The Blackhawks selected 11 players in the 2022 NHL Draft, and every single one of them has some blend of speed, size and a high compete level, including all three of their first-round picks in defenseman Kevin Korchinski, center Frank Nazar and defenseman Sam Rinzel.

"Across the board, skating," Davidson said of the three first-round selections. "They're all well above average skaters. Korchinski and Rinzel, their size, skating combination is really, really appealing to us, combined with [their] hands and skill with the puck. It's pretty rare to find that in defensemen of their size, so we're really excited about that. 

"And then Frank's just an absolute pistol. He competes like nobody else. He skates like nobody else. He's just full speed, all the time, and all-out effort. He's the kind of forward that will drag people into the fight with him. He's a character guy and a culture guy, and add that to some pretty good offensive dynamics, we're pretty happy with what we came away with."

The Blackhawks also understand the value of centers and defensemen, specifically, and made a conscious effort to draft them. Eight of the 11 players picked came from one of those two positions.

"A lot of centers, when they get to the NHL, they end up playing wing," said Blackhawks director of amateur scouting Mike Doneghey, who ran his first NHL Draft at the helm. "It's easier for a center to be bumped out to the wing instead of trying to teach a winger to get to the middle with faceoffs and everything else. The one word you heard us say over the last few months, you heard the players say it over the last few days, is speed. We certainly got a lot faster. We got very competitive. 

"But yeah, centers and defensemen, we've talked before, prior to [associate GM] Jeff Greenberg coming on board, you build down the middle. Just like baseball, catcher, pitcher, shortstop, middle outfield. You build down the middle and you can move center fielders out to left and right field, you can move shortstops to second, whatever it may be."

There was also another interesting wrinkle. Of the 11 players Chicago drafted, six of them carry right-handed shots — three centers (Nazar, Ryan Greene and Riku Tohila), two wingers (Gavin Hayes and Nils Juntorp) and one defensemen (Rinzel).

"We just think there's always value in it," Doneghey said. "Even on defense, you can't get enough of them. There's just a lot of value. You can match up certain ways, certain faceoffs. I, personally, and I know Kyle likes it, the right-shot value is huge."
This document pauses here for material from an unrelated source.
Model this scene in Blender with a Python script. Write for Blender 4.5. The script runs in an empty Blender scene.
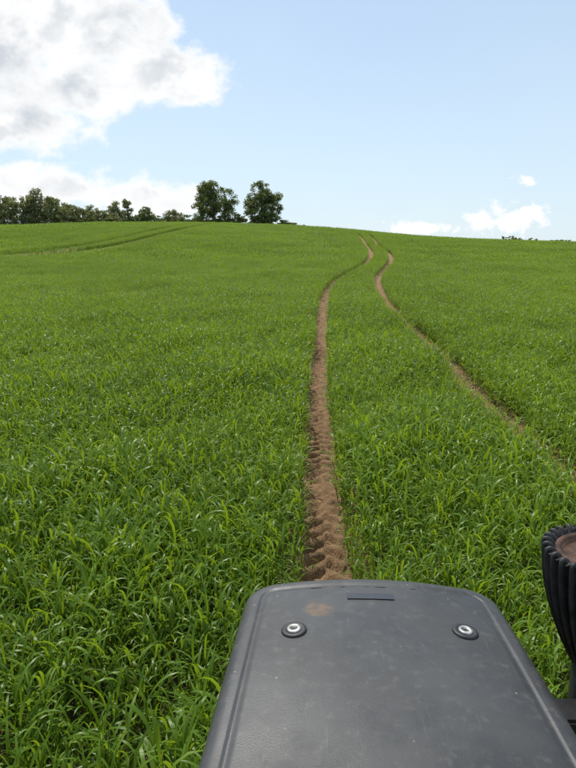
import bpy, math, random, bmesh
import numpy as np
from mathutils import Vector, Euler, Matrix
rng = np.random.default_rng(7); random.seed(7)
scene = bpy.context.scene
scene.view_settings.view_transform='Standard'; scene.view_settings.look='None'
scene.view_settings.exposure=0; scene.view_settings.gamma=1
SUN_AZ=math.radians(-22); SUN_EL=math.radians(58)

# ---------------------------------------------------------------- helpers
def link(o, parent=None):
    scene.collection.objects.link(o)
    if parent: o.parent=parent
    return o
def mesh_obj(name, verts, faces, mats=(), smooth=False, parent=None, midx=None, do_link=True):
    me=bpy.data.meshes.new(name); me.from_pydata([tuple(v) for v in verts],[],faces)
    for m in mats: me.materials.append(m)
    if midx is not None: me.polygons.foreach_set('material_index',np.array(midx,dtype=np.int32))
    if smooth: me.polygons.foreach_set('use_smooth',np.ones(len(me.polygons),dtype=bool))
    me.update()
    o=bpy.data.objects.new(name,me)
    if do_link: link(o,parent)
    return o
class NT:
    def __init__(s,tree): s.t=tree; s.n=tree.nodes; s.l=tree.links
    def set(s,sock,v):
        if isinstance(v,bpy.types.NodeSocket): s.l.new(v,sock)
        else: sock.default_value=v
    def m(s,op,a,b=None,c=None,clamp=False):
        n=s.n.new('ShaderNodeMath'); n.operation=op; n.use_clamp=clamp
        s.set(n.inputs[0],a)
        if b is not None: s.set(n.inputs[1],b)
        if c is not None: s.set(n.inputs[2],c)
        return n.outputs[0]
    def vm(s,op,a,b):
        n=s.n.new('ShaderNodeVectorMath'); n.operation=op
        s.set(n.inputs[0],a); s.set(n.inputs[1],b); return n.outputs[0]
    def noise(s,vec,scale,detail=4,rough=.55,dist=0):
        n=s.n.new('ShaderNodeTexNoise')
        if vec is not None: s.l.new(vec,n.inputs['Vector'])
        n.inputs['Scale'].default_value=scale; n.inputs['Detail'].default_value=detail
        n.inputs['Roughness'].default_value=rough; n.inputs['Distortion'].default_value=dist
        return n.outputs[0]
    def smooth(s,v,a,b,lo=0.,hi=1.):
        n=s.n.new('ShaderNodeMapRange'); n.interpolation_type='SMOOTHSTEP'
        s.set(n.inputs[0],v); s.set(n.inputs[1],a); s.set(n.inputs[2],b); s.set(n.inputs[3],lo); s.set(n.inputs[4],hi)
        return n.outputs[0]
    def mix(s,f,a,b):
        n=s.n.new('ShaderNodeMix'); n.data_type='RGBA'
        s.set(n.inputs[0],f); s.set(n.inputs[6],a); s.set(n.inputs[7],b); return n.outputs[2]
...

The other important position is obviously goaltending. A team source thought this was one of the weakest goaltending classes in recent memory, so it's not surprising the Blackhawks stayed away from that position. 

The organization is really high on prospects Drew Commesso and Arvid Soderblom, but the position is so important these days — combined with the fact it takes a while for them to develop — that you can never have enough of them, and the Blackhawks may look to prioritize that position in future drafts.

"Eventually, hopefully Drew Commesso follows through and Soderblom follows through," Doneghey said. "But at some point maybe there's a high-end goalie over the next few years that we step up for."

All in all, the Blackhawks felt like they checked a lot of boxes in their first draft ahead of a full-scale rebuild. They got competitive. They added speed down the middle. And they added a pair of defensemen prospects with a high ceiling.

"We do feel very, very good about our depth at defense now," Davidson said. "I think we're really, really happy. Honestly if I had to tip where I was hoping we would fill some spots, if we could find some higher-end defensemen in this draft, I think that was best because we know the development curve of defensemen takes longer. So getting them in our system now along with the strength of our defensive prospect pool that's already developing, I thought that was better to get in the development path and the development curve now rather than wait for the coming drafts. 

"We'll see how the players develop. They have to continue in a positive way, but I feel really good about our defensive depth."